Clearer governance: regional chapters and full involvement of local and regional governments
The interim report calls for the establishment of regional chapters (in line with Member States’ institutional frameworks) and the full involvement of regional and local governments in the design, implementation, monitoring and evaluation of programmes, explicitly referencing shared management, partnership and multilevel governance. It also notes that shortcomings seen in the Recovery and Resilience Facility model were not sufficiently addressed in the NRPP proposal. 

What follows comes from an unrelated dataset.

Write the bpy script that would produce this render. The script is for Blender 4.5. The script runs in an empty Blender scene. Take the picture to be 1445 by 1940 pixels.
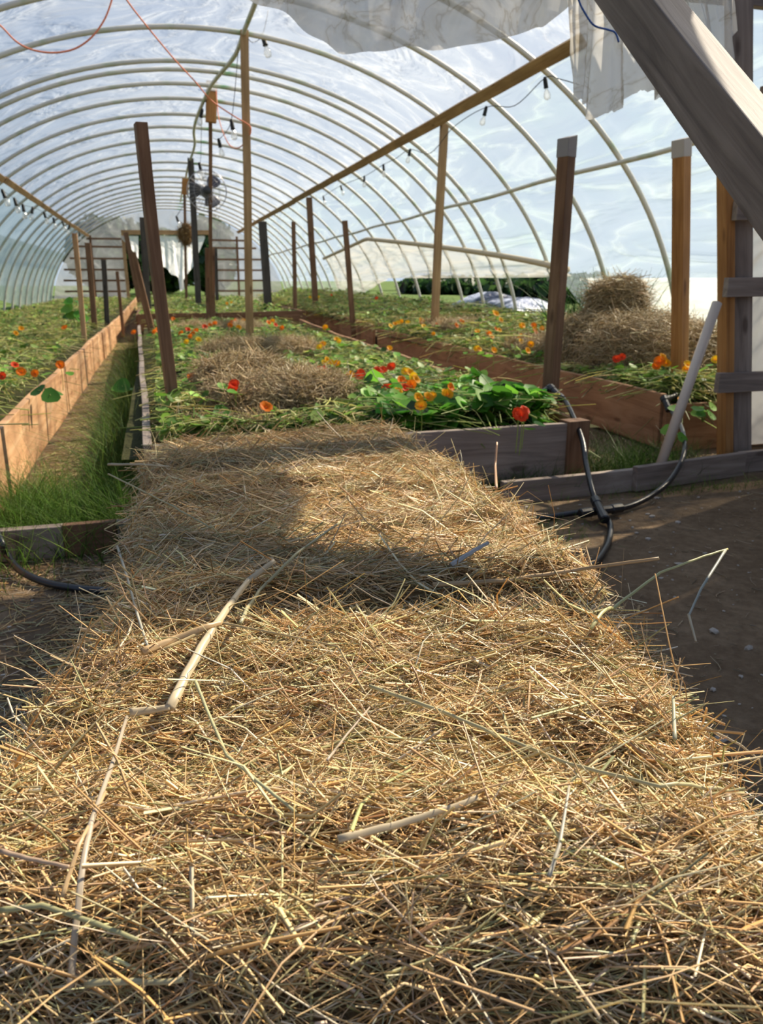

New priorities with territorial impact: housing, resilience and crisis response
Parliament flags the housing affordability and availability crisis and calls for more strategic investment in decent, sustainable and affordable housing, energy and security across the different headings. It also pushes for stronger crisis-response instruments and a dedicated solidarity reserve for natural disasters.

“We welcome the European Parliament’s position—it sends a clear signal in support of multilevel governance and the role of local and regional governments in delivering EU investments,” said the CEMR spokesperson. “As negotiations move forward, it will be crucial for local and regional governments to actively support these priorities in their dialogue with national authorities.”

Just as the European Parliament was adopting its interim report, the CEMR Expert group on territorial cohesion met to exchange with Member States representatives on the state of play of MFF negotiations and on the ongoing process of elaboration of the National and Regional Partnership Plans. Discussions highlighted that this process is already underway in several Member States, with varying levels of involvement of local and regional government associations.